Hannah Smith completed a Bachelor of Visual Media in Fine Art (Drawing) at the Queensland College of Art in 2008. In 2009, Hannah received Highly Commended in the Lloyd Rees Youth Art Memorial Prize in Sydney, and has been shortlisted twice in the Prometheus Visual Arts Award. She has exhibited widely nationally, and internationally.
Jae Copp
Fantastic illustration, experimental stitching and paper treatments, cool post-apocalyptic themes and surrealistic excursion? Such is the work of Jae Copp, a man who has been featured in various publications, sites and has already had work in a huge range of shows.
Josh Rufford
Josh Rufford likes to draw, paint and animate using pens, ink, acrylic, watercolours and any kind of found objects to create interesting visual compositions. Josh currently works as a graphic designer by day and freelance illustrator/animator by night.
Rhiannon McLay
Rhiannon McLay is a Brisbane based freelance illustrator & designer.
Rhiannon graduated with a Bachelor of Visual Art (Illustration major) from the
Queensland College of Art in 2003, and with a Masters in Digital Design (Web Screen
Specialisation) in 2009. Since graduating in 2003 she has worked as a graphic designer in the signage industry, had her illustrations published in 5 children’s books & her artwork exhibited locally.
“I grew up a little bush kid- living in both Townsville & Mount Isa.

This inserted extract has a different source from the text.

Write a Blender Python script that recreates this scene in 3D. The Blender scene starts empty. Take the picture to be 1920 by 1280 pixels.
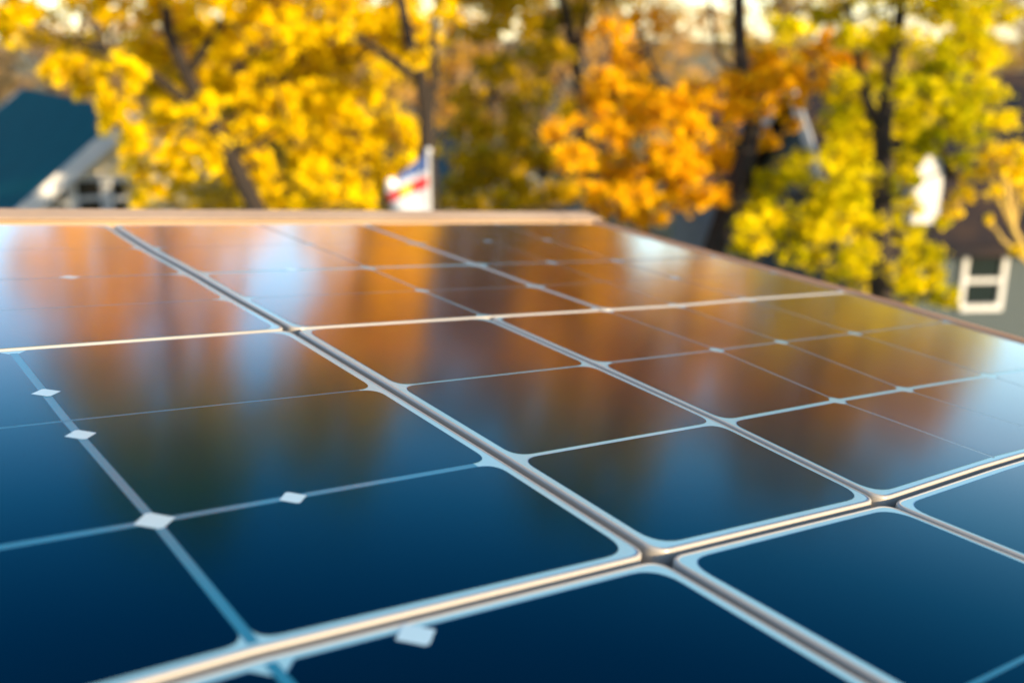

My childhood was wonderful – Full of barefooted summers, lazy afternoon walks home from school in 40 degree heat, boat rides to the Great Barrier Reef, misadventures with treehouses , tar stained heels, sunburnt knees, grazed elbows & sore cheeks from smiling. I was a constant scribbler- annoying those around me on long car trips with the constant ‘scritch scritch scritch’ of my colouring in pencils (all colour-coded in their box of course).”
Shani Bijoux
Emerging artist Shani Bijoux delves into the realm of magical creatures and historical heroines in her deceptively delicate illustrations. Soft colours and wistful expressions are contrasted with bloodshed and brutality. She explores the flaws intrinsic to beauty, the mesmerising nature of youth and decadence. Her dreamscapes represent an other-worldly perfected imperfection.